I'm not so sure. Bama is also 12 - 1, a conference champ, and they just defeated the no. 1 team in America. True, Texas beat them, but I'm not sure that will signify.
I hate to say this. I despise Bama and all its works. But I'm not sure they won't squeeze in.
So regular season games don't matter? I remember the SEC pitching fits about expanding to a larger playoff system because it would dilute the regular season and EVERY regular season game should count. (Until they had TX and Oklahoma planning to join, then they wanted the expanded playoffs) Do regular season games count, or do they not count. Or maybe regular season games count when they benefit you, and they shouldn't count when they don't benefit you.

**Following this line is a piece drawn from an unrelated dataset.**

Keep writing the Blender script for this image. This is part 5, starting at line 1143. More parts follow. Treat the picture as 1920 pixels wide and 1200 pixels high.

I would probably be OK with most sets of objective metrics that could compare teams. What I am not OK with is changing the metrics every year to match the desired result.
Going by what Bill Hancock has said in the past: There are three undefeated P5 programs. They are in a class by themselves based on win/loss and conference championships. There are four 1 loss P5 programs. Two of those have conference championships. Three of those have common games.

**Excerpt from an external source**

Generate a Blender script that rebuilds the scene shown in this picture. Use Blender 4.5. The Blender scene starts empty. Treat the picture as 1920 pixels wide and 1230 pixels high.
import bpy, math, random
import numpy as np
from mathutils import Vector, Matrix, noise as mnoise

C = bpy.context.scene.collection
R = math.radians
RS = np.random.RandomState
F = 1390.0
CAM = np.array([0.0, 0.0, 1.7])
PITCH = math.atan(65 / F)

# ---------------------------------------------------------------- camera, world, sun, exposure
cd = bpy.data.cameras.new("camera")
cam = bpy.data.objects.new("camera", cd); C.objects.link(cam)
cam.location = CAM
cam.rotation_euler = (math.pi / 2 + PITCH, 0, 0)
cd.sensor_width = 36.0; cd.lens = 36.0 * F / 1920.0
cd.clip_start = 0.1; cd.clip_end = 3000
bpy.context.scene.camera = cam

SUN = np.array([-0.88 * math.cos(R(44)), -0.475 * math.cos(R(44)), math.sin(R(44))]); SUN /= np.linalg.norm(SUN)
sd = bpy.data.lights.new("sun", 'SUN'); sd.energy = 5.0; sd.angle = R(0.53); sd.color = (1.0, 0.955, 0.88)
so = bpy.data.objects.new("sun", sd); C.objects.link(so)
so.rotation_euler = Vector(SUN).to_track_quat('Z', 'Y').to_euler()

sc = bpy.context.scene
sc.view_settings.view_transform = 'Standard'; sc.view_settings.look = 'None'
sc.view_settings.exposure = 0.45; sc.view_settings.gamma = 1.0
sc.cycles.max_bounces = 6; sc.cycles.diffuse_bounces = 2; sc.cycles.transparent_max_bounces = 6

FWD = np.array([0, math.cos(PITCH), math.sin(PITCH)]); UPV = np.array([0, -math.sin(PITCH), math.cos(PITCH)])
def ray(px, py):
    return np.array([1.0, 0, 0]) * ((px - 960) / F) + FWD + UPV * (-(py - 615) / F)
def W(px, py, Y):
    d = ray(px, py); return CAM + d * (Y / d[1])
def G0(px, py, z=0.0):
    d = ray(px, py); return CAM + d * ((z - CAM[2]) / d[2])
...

Ohio State -- no championship -- no common games
mutts - no championship -- Lost to Alabama -- Lost to common opponent that Texas beat
Alabama -- championship -- beat mutts -- lost to Texas
Texas -- championship -- beat Alabama -- Beat common opponent that mutts lost to
Ohio State has no claim to be in. Georgia has no championship, lost to one team, and lost the common opponent argument with Texas. Alabama and Texas have a championship and Texas won the head to head matchup.

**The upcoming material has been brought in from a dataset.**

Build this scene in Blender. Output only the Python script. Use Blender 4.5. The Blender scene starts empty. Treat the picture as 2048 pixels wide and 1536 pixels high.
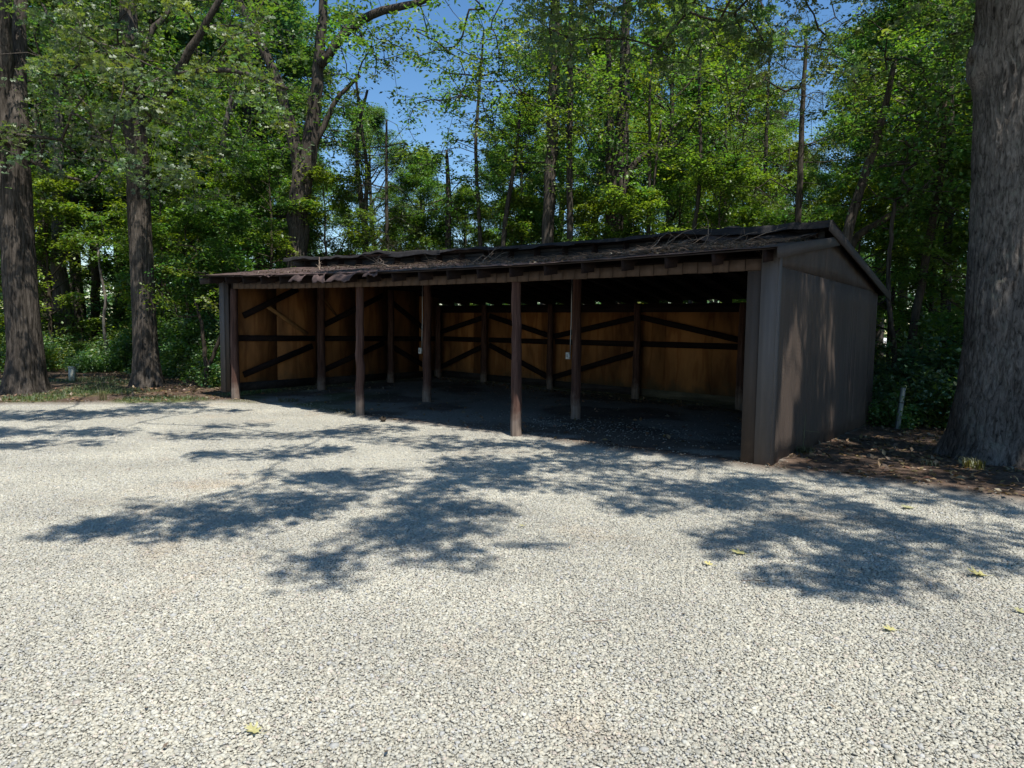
import bpy, math, random
import numpy as np
from mathutils import Matrix, Vector, Euler

R = math.radians
rng = np.random.default_rng(7)
random.seed(7)
scn = bpy.context.scene
COL = scn.collection

# ------------------------------------------------------------------ camera, sky, sun, exposure
CH, PITCH, ROLL, FPX = 1.69, R(4.62), 0.0127, 1406.4
cam_d = bpy.data.cameras.new("camera"); cam = bpy.data.objects.new("camera", cam_d); COL.objects.link(cam)
cam_d.sensor_width = 36; cam_d.lens = FPX / 2048 * 36; cam_d.clip_start = 0.05; cam_d.clip_end = 3000
cam.matrix_world = Matrix.Translation((0, 0, CH)) @ Matrix.Rotation(math.pi / 2 - PITCH, 4, 'X') @ Matrix.Rotation(ROLL, 4, 'Z')
scn.camera = cam

SUNH = np.array([0.2220, -0.4090])            # horizontal run towards the sun per metre of height
sun_vec = Vector((SUNH[0], SUNH[1], 1)).normalized()
world = bpy.data.worlds.new("World"); scn.world = world; world.use_nodes = True
wn = world.node_tree.nodes; wl = world.node_tree.links; wn.clear()
sky = wn.new('ShaderNodeTexSky'); sky.sky_type = 'NISHITA'; sky.sun_disc = False
sky.sun_elevation = math.asin(sun_vec.z); sky.sun_rotation = math.atan2(sun_vec.x, sun_vec.y)
sky.air_density = 1.0; sky.dust_density = 0.1; sky.ozone_density = 1.4
bg = wn.new('ShaderNodeBackground'); bg.inputs[1].default_value = 0.112
hs = wn.new('ShaderNodeHueSaturation'); hs.inputs['Saturation'].default_value = 1.24; wl.new(sky.outputs[0], hs.inputs['Color'])
wo = wn.new('ShaderNodeOutputWorld'); wl.new(hs.outputs[0], bg.inputs[0]); wl.new(bg.outputs[0], wo.inputs[0])
sl = bpy.data.lights.new("sun", 'SUN'); sl.energy = 5.0; sl.angle = R(0.5); sl.color = (1.0, 0.95, 0.86)
sun = bpy.data.objects.new("sun", sl); COL.objects.link(sun); sun.rotation_euler = sun_vec.to_track_quat('Z', 'Y').to_euler()
sun.location = (0, 0, 40)
scn.view_settings.view_transform = 'Standard'; scn.view_settings.look = 'None'
scn.view_settings.exposure = 0.55; scn.view_settings.gamma = 1.0; scn.view_settings.use_curve_mapping = False
scn.cycles.max_bounces = 7; scn.cycles.diffuse_bounces = 3; scn.cycles.glossy_bounces = 2
scn.cycles.transmission_bounces = 4; scn.cycles.transparent_max_bounces = 4
scn.cycles.caustics_reflective = False; scn.cycles.caustics_refractive = False
scn.cycles.sample_clamp_indirect = 4

# ------------------------------------------------------------------ helpers
def at(px, py, Y):
    a, b = px - 1024, py - 768; cr, sr = math.cos(ROLL), math.sin(ROLL)
    X = (a * cr + b * sr) / FPX; U = -(-a * sr + b * cr) / FPX
    c, s = math.cos(PITCH), math.sin(PITCH)
    d = np.array([X, c + U * s, -s + U * c])
    return np.array([0, 0, CH]) + d * (Y / d[1])

def ground_at(px, py, z=0.0):
    p = at(px, py, 1.0) - np.array([0, 0, CH])
    return (np.array([0, 0, CH]) + p * ((z - CH) / p[2]))[:2]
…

If you were to actually write down any set of tie-breaker rules, Ohio State and mutts would be left out. Then the head to head would put Texas over Alabama. There is no possible way to draw up a tie-breaker rule scenario where Alabama wins. The only way is to decide totally subjectively that you want Alabama in. Then you can come up with some kind of argument, but that argument is going to be subjective and not something you could actually write a rule about.